Lazy but wordy

BY Darius Nakhoonwala| IN Opinion | 08/09/2013
First the Telegraph went into pontificatory mode. Then it struck the handloom sari, big bindi, bleeding heart liberal note.
DARIUS NAKHOONWALA returns.

        After almost a decade, The Hoot revives its critical take on newspaper editorials.

 

 

You don’t say!
Darius Nakhoonwala 
 

On August 26, the Telegraph wrote a ridiculously confused editorial on juveniles on sexual rampage. "Rape and abduction of women by juveniles have increased in the past decade by 143 and 380 per cent respectively - phenomenally higher than the rise in juvenile theft and murder."  It forgot to mention on what base.  Armed with these statistics, it went into pontificatory mode. "It is time to take a dispassionate look at Indian society's relationship with 'childhood'." Then it struck the handloom sari, big bindi, bleeding heart liberal note: "When do Indian adults like to regard and treat, say, a 16-year-old as a child, and when does it become inconvenient to do so? And how might these shifting perceptions of when a young person may or may not be a child affect his or her sexual behaviour?" There followed a homily and hey presto! the edit was over. 
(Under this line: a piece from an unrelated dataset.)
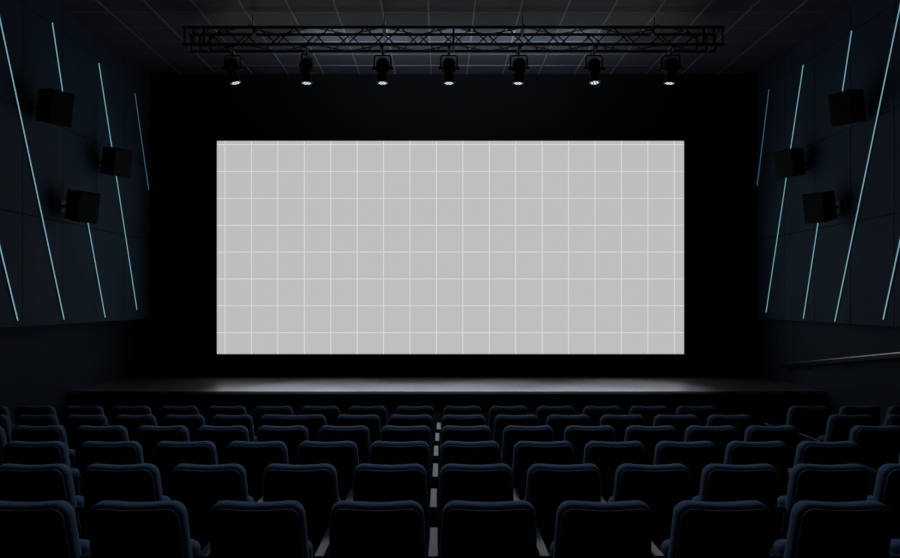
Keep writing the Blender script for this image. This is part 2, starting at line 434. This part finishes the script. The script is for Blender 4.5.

On the 27th, it wrote another lazy edit. This was on that wretched enclave between India and Bangladesh and the land border agreement. It wasn't clear whether it wanted to help the people stuck in those enclaves more or Sheikh Hasina Wajed who has generally been friendly to India. "It will have a particularly negative fallout for the political fortunes of Sheikh Hasina Wajed, who faces a tough national election in a few months. The opposition to the agreement is also unkind to the people living on the border." The prescription was vapid. "Such issues need to be freed from the shadow of party politics." 

On the 29th it chose a good topic, namely, Mr Ratan Tata's views on India, today. But where was the need for the four sentence, 56 word intro:  "There is frankness and there is discretion. Often the two are seen to be in contradiction. Discretion is misinterpreted as tact, even as disingenuity. But frankness is not always an absolute virtue. There are occasions when it needs to be tempered with discretion because of the context or the position of the person making the utterances?" 

Then it asked whether Mr Tata should have said what he did.  This after having said "Ratan Tata's recent statements about the state of the Indian economy and the plight of the Indian political leadership were in substance and in spirit flawless." Then it praised him for 125 words. Then it "endorsed" him. Then it rebuked him. "Mr Tata's views are correct and honest but they were perhaps better articulated in-camera than on camera. There are times when discretion is the better part of frankness." 

On the 31st, its edit was on Zubin Mehta's concert in Kashmir. Its first paragraph was on what a wonderful thing music is and all of 227 words long. Here's a sample sentence: "As a phenomenon made up of harmony and rhythm created by a number of people playing and singing together, polyphonic or symphonic music is equally dependent on disharmony and dissonance, just as it plays itself out, like history, in that most mortal of dimensions - time." 
 
On the 4th, it did it again, the long intro bit. The edit was on Syria but turned out to be an attack on the CPM. And the intro? Here it is: "Anti-Americanism is the aphrodisiac for the comrades... it threatens to organize large scale demonstrations in Calcutta if the US attacks Syria…if one is a comrade indoctrinated in that great ideology called anti-imperialism then a protest march is in order…but woe betide the person who suggests that, by the same logic, the comrades should have marched against the Soviet invasions of Hungary, Czechoslovakia and Afghanistan."  

Obama, I am told, has blown a quiet kiss to the Telegraph.